Whether your name is Gary Williams, Pat Riley or Bill Parcells -- or some anonymous high school football coach who's fielding angry calls from concerned parents who want to know why "your boys" are not playing up to their caliber -- as a cornered coach you find a strange solace in a week like last week.

The next game no longer becomes about stuck-in-neutral Washington against historically dreadful Detroit; in the linear, small-picture world of big-time sports the next game becomes about you and your team against humanity, a chance to bond in the bunker you've mentally created -- to fight not just the enemy but also to display your pride to the people you believed were on your side.

It smacks of distorted reality, but it works.

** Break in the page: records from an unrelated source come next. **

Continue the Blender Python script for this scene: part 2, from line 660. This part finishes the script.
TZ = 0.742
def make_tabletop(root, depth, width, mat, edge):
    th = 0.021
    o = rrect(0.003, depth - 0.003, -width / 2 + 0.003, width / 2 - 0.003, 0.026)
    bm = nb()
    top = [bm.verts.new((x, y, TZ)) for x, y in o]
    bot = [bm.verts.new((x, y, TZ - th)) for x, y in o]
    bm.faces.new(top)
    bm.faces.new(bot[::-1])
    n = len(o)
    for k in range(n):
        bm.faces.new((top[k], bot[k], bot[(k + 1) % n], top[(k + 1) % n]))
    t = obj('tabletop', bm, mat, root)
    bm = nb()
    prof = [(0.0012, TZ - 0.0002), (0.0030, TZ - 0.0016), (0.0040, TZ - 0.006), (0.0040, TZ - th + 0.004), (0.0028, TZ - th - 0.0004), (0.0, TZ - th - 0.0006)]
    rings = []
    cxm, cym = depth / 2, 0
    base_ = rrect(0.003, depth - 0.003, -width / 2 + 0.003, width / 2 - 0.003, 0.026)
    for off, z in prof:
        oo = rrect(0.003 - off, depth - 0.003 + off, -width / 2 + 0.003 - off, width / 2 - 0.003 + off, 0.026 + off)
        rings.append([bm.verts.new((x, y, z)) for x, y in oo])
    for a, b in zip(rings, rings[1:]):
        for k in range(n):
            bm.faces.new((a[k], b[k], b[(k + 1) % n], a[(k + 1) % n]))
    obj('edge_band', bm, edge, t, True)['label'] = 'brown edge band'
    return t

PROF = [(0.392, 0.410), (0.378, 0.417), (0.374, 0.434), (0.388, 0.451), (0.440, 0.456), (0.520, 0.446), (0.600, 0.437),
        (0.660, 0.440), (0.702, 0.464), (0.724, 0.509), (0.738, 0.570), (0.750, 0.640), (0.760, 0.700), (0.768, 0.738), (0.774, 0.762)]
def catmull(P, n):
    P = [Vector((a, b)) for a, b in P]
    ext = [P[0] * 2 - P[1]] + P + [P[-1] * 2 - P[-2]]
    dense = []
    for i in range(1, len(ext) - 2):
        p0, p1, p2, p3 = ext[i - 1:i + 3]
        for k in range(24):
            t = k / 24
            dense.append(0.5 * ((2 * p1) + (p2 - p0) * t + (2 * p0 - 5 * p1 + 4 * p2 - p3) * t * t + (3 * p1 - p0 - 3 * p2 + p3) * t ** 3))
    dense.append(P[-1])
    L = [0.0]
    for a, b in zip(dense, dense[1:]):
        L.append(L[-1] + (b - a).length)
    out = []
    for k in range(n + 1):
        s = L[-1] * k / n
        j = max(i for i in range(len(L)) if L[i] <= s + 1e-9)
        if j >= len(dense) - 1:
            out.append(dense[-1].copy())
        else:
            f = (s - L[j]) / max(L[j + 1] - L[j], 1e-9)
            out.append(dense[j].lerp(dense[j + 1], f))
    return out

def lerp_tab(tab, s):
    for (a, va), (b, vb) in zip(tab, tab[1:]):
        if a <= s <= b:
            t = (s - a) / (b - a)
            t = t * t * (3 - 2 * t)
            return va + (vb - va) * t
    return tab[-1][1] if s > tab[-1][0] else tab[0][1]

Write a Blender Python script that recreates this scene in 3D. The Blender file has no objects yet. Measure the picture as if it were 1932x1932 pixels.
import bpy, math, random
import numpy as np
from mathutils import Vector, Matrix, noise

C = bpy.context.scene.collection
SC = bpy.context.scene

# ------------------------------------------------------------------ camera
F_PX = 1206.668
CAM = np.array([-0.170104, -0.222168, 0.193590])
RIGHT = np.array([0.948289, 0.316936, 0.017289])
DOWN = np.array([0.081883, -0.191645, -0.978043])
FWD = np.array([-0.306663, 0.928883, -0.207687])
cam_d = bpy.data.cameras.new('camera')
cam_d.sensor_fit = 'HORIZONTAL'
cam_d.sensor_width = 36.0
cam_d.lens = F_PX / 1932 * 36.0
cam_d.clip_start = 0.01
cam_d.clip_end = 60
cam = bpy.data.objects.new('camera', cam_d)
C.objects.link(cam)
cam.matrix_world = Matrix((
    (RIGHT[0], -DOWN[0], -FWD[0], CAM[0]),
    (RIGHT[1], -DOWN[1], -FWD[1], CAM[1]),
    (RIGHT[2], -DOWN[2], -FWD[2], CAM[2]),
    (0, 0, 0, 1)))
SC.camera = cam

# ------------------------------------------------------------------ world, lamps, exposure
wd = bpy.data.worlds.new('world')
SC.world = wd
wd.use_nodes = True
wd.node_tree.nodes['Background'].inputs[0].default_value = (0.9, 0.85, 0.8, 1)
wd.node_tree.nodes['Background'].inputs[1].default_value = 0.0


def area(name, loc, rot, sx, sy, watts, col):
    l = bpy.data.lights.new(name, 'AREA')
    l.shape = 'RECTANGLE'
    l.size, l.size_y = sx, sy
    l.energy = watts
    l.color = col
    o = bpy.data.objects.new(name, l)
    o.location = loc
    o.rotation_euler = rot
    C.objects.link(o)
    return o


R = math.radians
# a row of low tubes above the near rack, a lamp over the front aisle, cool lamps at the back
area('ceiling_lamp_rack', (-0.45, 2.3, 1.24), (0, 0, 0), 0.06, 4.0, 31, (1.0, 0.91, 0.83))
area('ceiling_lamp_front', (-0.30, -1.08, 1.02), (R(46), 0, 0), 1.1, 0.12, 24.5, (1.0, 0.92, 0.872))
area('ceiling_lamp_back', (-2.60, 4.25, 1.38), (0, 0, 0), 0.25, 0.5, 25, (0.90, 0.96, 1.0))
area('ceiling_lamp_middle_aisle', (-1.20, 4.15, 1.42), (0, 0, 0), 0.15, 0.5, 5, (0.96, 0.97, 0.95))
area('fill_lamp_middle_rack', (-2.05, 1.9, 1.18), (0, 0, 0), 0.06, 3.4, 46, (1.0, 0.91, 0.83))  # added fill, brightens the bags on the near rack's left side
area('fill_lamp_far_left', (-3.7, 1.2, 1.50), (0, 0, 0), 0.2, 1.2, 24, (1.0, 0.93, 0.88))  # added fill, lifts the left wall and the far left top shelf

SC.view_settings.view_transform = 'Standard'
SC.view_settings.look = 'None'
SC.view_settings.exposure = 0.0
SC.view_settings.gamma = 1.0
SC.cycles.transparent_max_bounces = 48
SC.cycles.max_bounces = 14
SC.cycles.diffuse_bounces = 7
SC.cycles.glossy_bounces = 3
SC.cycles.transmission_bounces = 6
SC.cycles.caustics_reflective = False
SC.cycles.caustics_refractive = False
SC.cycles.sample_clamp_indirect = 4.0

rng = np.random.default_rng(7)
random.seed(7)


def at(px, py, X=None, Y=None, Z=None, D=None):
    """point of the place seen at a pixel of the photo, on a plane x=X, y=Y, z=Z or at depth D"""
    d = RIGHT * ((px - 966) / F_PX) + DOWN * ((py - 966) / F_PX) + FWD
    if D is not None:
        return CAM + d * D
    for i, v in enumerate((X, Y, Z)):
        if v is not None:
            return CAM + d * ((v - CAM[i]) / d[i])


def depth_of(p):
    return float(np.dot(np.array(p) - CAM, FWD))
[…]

Ask Gary or Riles or, heck, Charlie Weis: taking on the identity of Adversity's Kids beats being Prosperity's Adults every day in coaching because it's easier to get your players to unite against a common enemy instead of actually holding themselves accountable for their own failings.

In this environment, a team with pride should shine, not fold.

Maybe that's the key word, pride. Whatever fire and urgency should have emerged this week instead barely flickered, its embers burning out.

The myth about this team stacking up, talent-wise, against the Eagles or the Giants or the Cowboys has got to die here in Detroit. The Redskins are inferior in the NFC East. It's that simple. Their bluster about having near the personnel of their divisional opponents on paper is just that -- wind. They're wanting in almost every category, except a handful of skill positions.

They're paper lions, beaten by a team that managed to score 19 points after losing 19 straight games and upend a neophyte coach in just his 19th game.

"I always heard that growing up, you know, 'You got a bunch of potential,' " Haynesworth said. "Potential isn't nothin' until you turn it into something. This team, we got potential but that means nothing. We got talent but that means nothing. It's a team game. If we don't play as a team together -- as a good team -- we won't be anywhere."